Elisabeth Braw
Today, April 26, China’s National People’s Congress approved amendments to the country’s espionage law—amendments that dramatically expand the definition of espionage. The amended legislation covers not just state secrets but all documents concerning national security—and it doesn’t define what constitutes national security. That, in combination with China’s willingness to weaponize globalization, makes it extremely dangerous for Western businesses to remain in China.
“Chinese lawmakers passed a wide-ranging update to Beijing’s anti-espionage legislation on Wednesday, banning the transfer of any information related to national security and interests and broadening the definition of spying,” Reuters reported on 26 April. The decision came as no surprise, since the rubber-stamp legislature reliably approves all government plans, but especially for the many foreigners working in China the law is shattering all the same. That’s because under the updated legislation, “documents, data, materials, and items related to national security and interests” are treated in the same way as state secrets, China News Service reports. Security authorities, meanwhile, will be given the right to inspect the baggage and electronic devices of people suspected of espionage. The law also obliges Chinese citizens and organizations to report suspected espionage, while logistics and telecommunications companies will need to “provide technical support to fight espionage” and “media organizations will have to educate the public on the issue,” Nikkei reports.
The implications for businesses are both clear and painful. Anyone seen by the Chinese authorities as having mishandled materials related to “national security and interests” can be accused of espionage and held on these grounds. What makes the legislation even more menacing is the fact that “national security and interests” isn’t specified.

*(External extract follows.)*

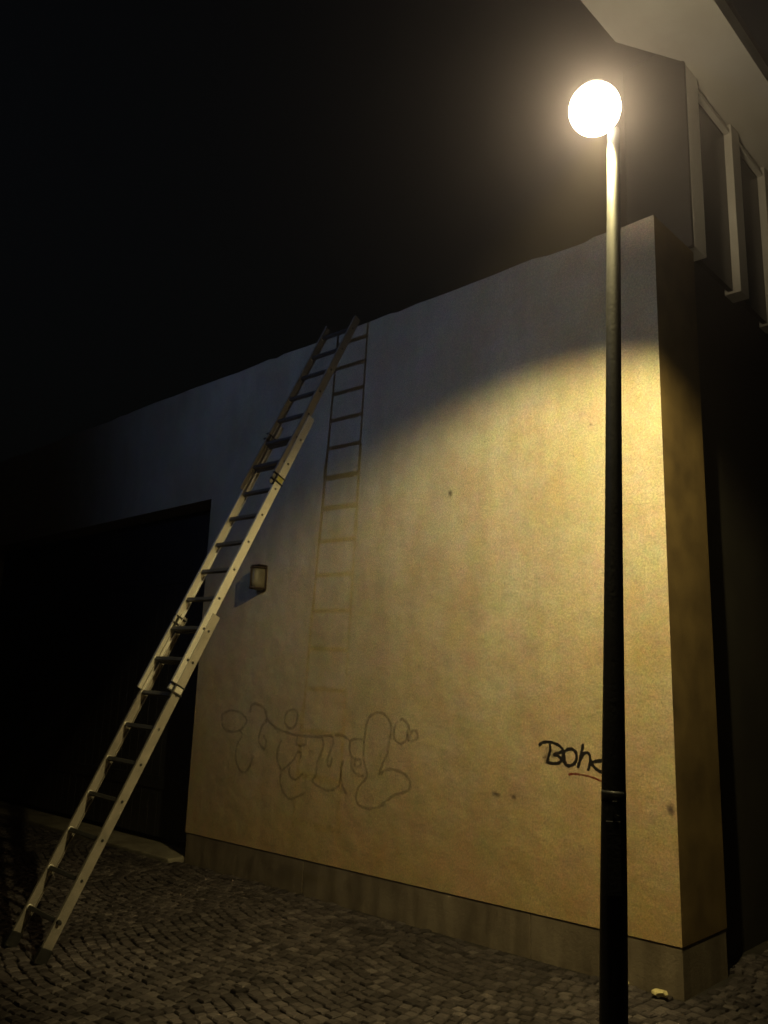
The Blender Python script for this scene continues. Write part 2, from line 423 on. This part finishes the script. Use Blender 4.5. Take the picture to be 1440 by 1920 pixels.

A law that treats as espionage any sharing of materials that the authorities can decide relate to “national security and interests” is an unmistakable warning that virtually anyone can be arrested on espionage charges.
The people most at risk include Western expats in China, whom the increasing confrontation between China and the West has already put in a perilous position. In December 2018, Chinese authorities reacted to Canada’s arrest of Huawei CFO Meng Wanzhou on a US arrest warrant relating to sanctions violations by seizing two Canadians on espionage charges. The authorities didn’t present any evidence against think tanker Michael Kovrig and businessman Michael Spavor—but held them until Canada released Meng. That was under the old legislation. With the amended law’s extraordinarily expansive reach, expats will become even easier targets in China’s confrontation with other countries. Indeed, the law’s requirement for Chinese companies and citizens to report suspected espionage incentivizes individuals and companies to rat on colleagues, if only because they don’t want to be accused of failing to report espionage.
The law will make Western companies even more wary of doing business in China—and over the past few months, they’ve already become extremely wary. In the 2023 Political Risk Survey produced by Oxford Analytica for the global insurance broker WTW, China claims the spot as the world’s second-riskiest country (measured in politically linked losses) after Russia. That marks a massive departure from recent years, which have seen countries like Iran, Venezuela, Angola and Libya top the ranking. Companies all the way up to behemoths like Apple and Samsung have already declared they’re moving parts of their manufacturing or supply chains from China to less risky countries like Vietnam or even back home, so-called friendshoring.
The question is whether companies’ departure plans will be swift enough. The new espionage legislation portends an extremely perilous existence for Western companies in the country, an existence where any staff member risks arrest at any time. “Foreigners will surely be detained again,” Ichiro Korogi, a professor and modern-China expert at Japan’s Kanda University of International Studies, told Nikkei. “The only thing businesses can do is tell employees to avoid bringing computers and smartphones with them whenever possible, and to avoid even small talk on Chinese politics.”
Businesses thought they could float above geopolitics. China’s new legislation is emphatically extinguishing any remaining hopes to that effect.